As he promised after defeat three years ago, Sen. Orrin Hatch, R-Utah, again introduced Tuesday a constitutional amendment to ban desecrating the U.S. flag.

Hatch last pushed the amendment in 1995, when it failed by three votes to achieve the needed two-thirds majority. Sen. Bob Bennett, R-Utah, was one of only four Republicans who opposed it, saying it could hurt the Constitution more than help the flag.Hatch said then that he was confident that the American people want his amendment and vowed to bring it back in 1997 or 1998 to see if intervening Senate elections would bring the extra support needed for passage.

As he introduced it Tuesday, he said, "Some have argued that this amendment actually violates American principles. They contend that preventing the physical desecration of the flag actually tramples on the sacred right of Americans to speak freely.

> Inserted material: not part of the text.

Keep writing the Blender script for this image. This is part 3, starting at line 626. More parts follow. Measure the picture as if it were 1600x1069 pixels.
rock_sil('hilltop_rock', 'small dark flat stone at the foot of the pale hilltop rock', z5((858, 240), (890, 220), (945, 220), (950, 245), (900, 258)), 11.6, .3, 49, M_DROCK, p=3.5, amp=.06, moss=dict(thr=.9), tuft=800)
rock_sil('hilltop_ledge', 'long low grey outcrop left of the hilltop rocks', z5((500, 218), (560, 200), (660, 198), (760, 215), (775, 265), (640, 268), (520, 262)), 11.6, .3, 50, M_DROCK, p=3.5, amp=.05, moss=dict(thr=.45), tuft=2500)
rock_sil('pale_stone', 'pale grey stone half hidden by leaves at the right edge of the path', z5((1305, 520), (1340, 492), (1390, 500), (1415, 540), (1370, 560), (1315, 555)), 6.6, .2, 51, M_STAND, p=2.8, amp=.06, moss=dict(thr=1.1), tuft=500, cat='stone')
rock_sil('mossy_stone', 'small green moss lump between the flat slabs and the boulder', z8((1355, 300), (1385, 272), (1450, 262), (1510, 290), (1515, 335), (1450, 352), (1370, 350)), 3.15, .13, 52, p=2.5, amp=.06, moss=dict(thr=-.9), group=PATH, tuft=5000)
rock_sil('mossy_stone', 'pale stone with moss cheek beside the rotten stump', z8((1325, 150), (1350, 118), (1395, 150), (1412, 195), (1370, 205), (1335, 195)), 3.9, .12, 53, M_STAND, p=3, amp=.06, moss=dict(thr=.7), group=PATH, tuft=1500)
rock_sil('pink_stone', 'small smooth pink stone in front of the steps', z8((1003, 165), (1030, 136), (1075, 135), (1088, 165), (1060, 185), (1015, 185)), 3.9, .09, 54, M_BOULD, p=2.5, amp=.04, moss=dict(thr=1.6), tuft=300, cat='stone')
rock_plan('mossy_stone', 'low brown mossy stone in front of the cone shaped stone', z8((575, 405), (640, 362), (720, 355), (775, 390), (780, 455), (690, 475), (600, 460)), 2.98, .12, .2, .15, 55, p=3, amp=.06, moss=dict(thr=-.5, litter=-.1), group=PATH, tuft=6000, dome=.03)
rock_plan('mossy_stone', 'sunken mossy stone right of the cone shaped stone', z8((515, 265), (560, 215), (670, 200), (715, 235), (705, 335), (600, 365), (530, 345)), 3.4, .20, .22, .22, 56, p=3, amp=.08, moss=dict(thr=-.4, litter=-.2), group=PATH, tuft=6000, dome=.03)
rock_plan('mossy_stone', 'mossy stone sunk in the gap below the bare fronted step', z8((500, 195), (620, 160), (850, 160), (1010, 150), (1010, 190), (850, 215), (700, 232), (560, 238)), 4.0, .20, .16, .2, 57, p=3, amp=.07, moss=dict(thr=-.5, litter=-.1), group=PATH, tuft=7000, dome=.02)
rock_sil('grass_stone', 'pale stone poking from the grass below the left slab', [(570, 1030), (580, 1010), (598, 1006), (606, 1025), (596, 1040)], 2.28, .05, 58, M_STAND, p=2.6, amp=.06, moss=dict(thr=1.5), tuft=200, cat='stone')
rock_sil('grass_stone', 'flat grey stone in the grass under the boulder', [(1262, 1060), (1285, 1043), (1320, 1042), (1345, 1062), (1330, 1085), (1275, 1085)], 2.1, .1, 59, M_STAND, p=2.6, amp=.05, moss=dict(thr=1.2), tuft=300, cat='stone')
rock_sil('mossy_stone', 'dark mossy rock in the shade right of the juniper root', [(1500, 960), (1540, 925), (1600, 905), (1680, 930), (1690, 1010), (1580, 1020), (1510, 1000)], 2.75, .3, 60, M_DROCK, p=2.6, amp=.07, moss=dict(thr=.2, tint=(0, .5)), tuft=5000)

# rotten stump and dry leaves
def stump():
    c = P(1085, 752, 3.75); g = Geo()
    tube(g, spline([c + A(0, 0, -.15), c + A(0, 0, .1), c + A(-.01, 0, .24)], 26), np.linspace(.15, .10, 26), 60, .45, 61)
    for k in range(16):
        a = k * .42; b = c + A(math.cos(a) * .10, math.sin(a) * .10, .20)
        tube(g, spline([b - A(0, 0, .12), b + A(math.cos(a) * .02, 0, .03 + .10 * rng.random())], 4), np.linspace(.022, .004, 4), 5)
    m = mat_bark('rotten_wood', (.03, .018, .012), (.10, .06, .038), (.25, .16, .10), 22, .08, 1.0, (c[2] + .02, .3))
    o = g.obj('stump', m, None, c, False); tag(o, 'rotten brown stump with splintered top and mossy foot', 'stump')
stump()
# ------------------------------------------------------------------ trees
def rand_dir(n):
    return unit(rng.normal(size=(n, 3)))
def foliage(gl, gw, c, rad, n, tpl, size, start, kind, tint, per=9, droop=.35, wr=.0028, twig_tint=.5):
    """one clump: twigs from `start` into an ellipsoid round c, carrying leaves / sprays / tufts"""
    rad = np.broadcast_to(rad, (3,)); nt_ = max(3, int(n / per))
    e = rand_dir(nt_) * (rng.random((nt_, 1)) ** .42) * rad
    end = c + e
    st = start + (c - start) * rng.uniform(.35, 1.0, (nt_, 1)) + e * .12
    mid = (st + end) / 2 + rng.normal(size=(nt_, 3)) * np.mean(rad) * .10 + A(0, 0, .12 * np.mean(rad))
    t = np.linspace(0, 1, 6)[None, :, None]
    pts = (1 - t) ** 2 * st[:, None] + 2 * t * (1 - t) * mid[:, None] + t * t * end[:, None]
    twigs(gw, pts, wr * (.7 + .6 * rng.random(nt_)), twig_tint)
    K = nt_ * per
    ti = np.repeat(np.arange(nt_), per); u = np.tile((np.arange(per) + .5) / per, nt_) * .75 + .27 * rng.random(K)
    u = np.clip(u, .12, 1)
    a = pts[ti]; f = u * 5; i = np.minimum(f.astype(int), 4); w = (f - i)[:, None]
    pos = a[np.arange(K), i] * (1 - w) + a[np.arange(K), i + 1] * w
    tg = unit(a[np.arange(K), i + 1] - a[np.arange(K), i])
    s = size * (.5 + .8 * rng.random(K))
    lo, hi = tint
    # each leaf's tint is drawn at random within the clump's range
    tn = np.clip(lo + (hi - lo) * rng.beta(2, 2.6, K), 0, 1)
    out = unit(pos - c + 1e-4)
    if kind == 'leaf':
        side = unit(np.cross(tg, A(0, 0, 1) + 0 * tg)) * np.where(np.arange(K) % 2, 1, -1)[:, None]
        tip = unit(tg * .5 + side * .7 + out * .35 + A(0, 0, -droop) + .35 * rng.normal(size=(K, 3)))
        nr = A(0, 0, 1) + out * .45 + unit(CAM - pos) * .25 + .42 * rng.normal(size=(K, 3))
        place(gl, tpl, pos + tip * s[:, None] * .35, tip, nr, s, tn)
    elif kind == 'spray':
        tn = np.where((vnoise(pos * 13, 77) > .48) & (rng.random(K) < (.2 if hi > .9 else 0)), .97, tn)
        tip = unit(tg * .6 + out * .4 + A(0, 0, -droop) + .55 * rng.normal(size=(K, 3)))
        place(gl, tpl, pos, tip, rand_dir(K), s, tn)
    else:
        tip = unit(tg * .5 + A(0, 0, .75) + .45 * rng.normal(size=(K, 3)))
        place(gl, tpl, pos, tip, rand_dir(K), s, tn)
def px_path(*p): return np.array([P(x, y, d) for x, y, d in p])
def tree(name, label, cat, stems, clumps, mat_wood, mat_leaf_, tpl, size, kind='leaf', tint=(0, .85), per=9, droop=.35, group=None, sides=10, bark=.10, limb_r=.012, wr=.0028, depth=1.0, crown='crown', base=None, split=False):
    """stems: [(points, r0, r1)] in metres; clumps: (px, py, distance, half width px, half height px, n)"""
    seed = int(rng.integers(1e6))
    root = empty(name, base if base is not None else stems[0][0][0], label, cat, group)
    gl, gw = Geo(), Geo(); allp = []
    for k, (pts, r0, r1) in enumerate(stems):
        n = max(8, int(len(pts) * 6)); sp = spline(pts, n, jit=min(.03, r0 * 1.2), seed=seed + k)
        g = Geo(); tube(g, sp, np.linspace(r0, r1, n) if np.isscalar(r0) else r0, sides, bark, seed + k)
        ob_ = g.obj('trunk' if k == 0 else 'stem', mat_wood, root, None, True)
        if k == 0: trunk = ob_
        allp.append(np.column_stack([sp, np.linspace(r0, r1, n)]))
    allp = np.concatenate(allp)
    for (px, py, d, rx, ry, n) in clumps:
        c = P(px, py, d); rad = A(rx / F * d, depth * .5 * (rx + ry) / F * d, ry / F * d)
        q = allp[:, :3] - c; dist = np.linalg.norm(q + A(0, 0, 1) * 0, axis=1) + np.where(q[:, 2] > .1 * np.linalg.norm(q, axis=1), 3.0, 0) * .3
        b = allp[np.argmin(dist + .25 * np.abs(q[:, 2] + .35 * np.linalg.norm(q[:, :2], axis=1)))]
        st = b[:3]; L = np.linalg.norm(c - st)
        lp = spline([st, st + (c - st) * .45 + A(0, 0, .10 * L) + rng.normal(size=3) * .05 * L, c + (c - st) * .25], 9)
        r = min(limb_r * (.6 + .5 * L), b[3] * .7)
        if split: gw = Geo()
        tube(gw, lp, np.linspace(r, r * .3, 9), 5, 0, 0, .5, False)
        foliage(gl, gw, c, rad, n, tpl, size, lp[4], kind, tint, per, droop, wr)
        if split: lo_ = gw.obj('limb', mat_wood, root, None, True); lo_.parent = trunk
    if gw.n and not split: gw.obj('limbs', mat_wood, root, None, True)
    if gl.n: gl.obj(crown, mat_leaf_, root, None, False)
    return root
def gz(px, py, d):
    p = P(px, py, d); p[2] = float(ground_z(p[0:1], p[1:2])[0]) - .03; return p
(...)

"I disagree," Hatch said. "If burning the flag were the only means of expressing dissatisfaction with the nation's policies, then I too might oppose this amendment. But we live in a free and open society."

Similarly, he said, "Smashing in the doors of the State Department may be a way of expressing one's dissatisfaction with the nation's foreign policy objectives. And one may even consider such behavior speech" but said laws prevent it because there are peaceful alternatives that are just as powerful.

Hatch said the flag merits special protection from burning in protest or other desecration because it "represents in a way nothing else can the common bond shared by an otherwise diverse people" who have fought for freedom under the flag.

He added that protecting it would not lead to a "slippery slope" of eroding other freedoms of speech. "The flag is unique as our national symbol. There is no other symbol, no other object, which represents our nation as does the flag."

Hatch also said a simple statute to protect the flag - which Bennett has favored - is insufficient to overcome a U.S. Supreme Court ruling that flag burning is a protected form of speech.

To become law, the constitutional amendment would have to pass both houses of Congress by two-thirds majorities and then be ratified by three-fourths of the states' legislatures.

Hatch said, "Forty-six states have passed resolutions urging Congress to send a flag-protection amendment to the states for ratification," and groups from the American Legion to the Citizens Flag Alliance are also pushing it.

"I therefore think that the will of the people should not be frustrated by this body," Hatch said.